'''

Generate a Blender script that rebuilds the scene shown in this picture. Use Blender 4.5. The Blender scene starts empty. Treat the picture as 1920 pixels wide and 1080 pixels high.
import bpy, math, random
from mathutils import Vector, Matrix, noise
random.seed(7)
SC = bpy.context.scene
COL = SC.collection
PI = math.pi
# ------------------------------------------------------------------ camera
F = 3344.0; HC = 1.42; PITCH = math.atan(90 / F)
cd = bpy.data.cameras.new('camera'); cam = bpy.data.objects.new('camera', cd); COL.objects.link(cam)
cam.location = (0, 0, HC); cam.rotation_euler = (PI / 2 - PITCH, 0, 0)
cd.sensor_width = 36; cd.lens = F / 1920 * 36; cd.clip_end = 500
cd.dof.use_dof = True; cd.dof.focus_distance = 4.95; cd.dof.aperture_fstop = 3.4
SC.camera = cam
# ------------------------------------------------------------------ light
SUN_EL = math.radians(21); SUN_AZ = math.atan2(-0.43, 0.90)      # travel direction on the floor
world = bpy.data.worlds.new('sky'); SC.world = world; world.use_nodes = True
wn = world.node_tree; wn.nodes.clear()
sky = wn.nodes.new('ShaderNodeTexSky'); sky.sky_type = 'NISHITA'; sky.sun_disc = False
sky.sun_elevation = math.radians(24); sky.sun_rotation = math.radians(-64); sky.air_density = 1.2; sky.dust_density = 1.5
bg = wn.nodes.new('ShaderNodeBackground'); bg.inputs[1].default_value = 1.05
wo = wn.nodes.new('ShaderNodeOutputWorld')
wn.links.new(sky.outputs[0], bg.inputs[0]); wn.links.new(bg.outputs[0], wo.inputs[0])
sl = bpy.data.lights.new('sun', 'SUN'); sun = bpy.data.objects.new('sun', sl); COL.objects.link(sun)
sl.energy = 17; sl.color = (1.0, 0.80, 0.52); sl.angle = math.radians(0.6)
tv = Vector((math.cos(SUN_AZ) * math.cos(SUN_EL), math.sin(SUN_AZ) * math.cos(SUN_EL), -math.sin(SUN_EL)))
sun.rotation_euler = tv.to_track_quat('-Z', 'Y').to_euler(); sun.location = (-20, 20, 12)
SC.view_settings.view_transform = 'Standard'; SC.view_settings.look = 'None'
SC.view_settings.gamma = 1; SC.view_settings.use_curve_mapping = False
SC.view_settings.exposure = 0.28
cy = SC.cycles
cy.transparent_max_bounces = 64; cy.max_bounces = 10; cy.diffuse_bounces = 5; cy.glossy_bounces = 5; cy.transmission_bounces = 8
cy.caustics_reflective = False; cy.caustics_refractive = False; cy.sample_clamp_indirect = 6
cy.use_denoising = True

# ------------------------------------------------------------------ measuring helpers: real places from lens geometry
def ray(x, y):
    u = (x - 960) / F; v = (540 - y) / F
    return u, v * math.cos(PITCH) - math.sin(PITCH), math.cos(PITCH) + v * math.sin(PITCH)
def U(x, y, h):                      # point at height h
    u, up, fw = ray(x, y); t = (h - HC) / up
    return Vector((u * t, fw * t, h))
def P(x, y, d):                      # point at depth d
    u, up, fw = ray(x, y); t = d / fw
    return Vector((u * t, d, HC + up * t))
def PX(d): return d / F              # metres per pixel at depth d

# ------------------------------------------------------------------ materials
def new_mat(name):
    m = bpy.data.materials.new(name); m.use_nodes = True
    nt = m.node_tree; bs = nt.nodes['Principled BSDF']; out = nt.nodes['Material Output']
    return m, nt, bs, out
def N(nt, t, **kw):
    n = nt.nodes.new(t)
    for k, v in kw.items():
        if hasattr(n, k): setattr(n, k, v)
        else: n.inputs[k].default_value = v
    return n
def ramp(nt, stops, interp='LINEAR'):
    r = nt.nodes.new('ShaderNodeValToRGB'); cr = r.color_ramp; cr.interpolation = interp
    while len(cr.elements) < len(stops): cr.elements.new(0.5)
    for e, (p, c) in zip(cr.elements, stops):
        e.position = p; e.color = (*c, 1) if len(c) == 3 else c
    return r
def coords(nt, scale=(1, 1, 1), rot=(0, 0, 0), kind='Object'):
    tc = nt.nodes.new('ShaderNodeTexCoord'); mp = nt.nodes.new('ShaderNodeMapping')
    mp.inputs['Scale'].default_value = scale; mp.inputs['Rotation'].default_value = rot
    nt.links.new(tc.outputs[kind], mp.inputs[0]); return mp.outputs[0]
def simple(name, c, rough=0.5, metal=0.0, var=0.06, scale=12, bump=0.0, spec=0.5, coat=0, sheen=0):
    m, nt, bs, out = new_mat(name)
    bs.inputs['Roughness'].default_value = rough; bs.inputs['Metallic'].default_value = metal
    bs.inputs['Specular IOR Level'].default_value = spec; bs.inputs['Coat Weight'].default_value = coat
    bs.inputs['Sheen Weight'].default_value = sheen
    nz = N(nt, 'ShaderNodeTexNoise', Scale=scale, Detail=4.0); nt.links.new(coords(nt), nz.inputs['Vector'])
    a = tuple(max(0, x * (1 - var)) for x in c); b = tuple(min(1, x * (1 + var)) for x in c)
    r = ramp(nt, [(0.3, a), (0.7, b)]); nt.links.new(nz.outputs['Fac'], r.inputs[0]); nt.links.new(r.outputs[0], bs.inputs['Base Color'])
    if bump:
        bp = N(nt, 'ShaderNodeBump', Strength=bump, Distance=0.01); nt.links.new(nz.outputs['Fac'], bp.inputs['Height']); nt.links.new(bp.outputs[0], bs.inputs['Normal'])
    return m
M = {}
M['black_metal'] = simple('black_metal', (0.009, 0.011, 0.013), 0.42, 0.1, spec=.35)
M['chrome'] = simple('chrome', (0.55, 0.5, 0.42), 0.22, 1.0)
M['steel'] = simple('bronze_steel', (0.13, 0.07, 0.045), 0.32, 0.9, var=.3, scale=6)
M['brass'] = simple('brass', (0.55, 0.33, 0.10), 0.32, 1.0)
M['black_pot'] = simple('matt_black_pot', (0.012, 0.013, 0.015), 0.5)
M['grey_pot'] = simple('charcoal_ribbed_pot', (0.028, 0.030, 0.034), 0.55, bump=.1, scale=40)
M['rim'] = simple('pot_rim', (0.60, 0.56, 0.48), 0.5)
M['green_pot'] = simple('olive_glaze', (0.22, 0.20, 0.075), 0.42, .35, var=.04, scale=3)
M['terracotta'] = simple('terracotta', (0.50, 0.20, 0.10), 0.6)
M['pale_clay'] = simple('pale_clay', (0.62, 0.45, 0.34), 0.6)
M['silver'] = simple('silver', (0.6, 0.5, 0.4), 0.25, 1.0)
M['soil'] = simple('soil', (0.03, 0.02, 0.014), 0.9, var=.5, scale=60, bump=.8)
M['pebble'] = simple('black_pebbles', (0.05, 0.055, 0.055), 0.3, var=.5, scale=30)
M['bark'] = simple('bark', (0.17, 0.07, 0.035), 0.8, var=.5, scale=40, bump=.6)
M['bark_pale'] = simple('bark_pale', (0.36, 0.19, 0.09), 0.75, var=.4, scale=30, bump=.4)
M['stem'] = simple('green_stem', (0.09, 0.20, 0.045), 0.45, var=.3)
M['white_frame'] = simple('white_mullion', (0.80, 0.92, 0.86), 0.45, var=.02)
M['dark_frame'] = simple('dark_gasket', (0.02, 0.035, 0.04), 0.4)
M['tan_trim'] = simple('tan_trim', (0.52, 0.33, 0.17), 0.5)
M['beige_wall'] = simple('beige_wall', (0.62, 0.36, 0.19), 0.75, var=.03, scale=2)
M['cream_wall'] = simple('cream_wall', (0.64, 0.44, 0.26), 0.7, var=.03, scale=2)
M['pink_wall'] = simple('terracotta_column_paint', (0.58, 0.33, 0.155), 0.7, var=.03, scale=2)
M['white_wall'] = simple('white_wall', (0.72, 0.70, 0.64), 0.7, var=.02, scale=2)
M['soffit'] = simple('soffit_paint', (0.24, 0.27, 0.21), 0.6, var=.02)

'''

▶ [Exercise prompt] Each line that has the word "scene" should be copied.

▶ [Complete output]
Generate a Blender script that rebuilds the scene shown in this picture. Use Blender 4.5. The Blender scene starts empty. Treat the picture as 1920 pixels wide and 1080 pixels high.
SC = bpy.context.scene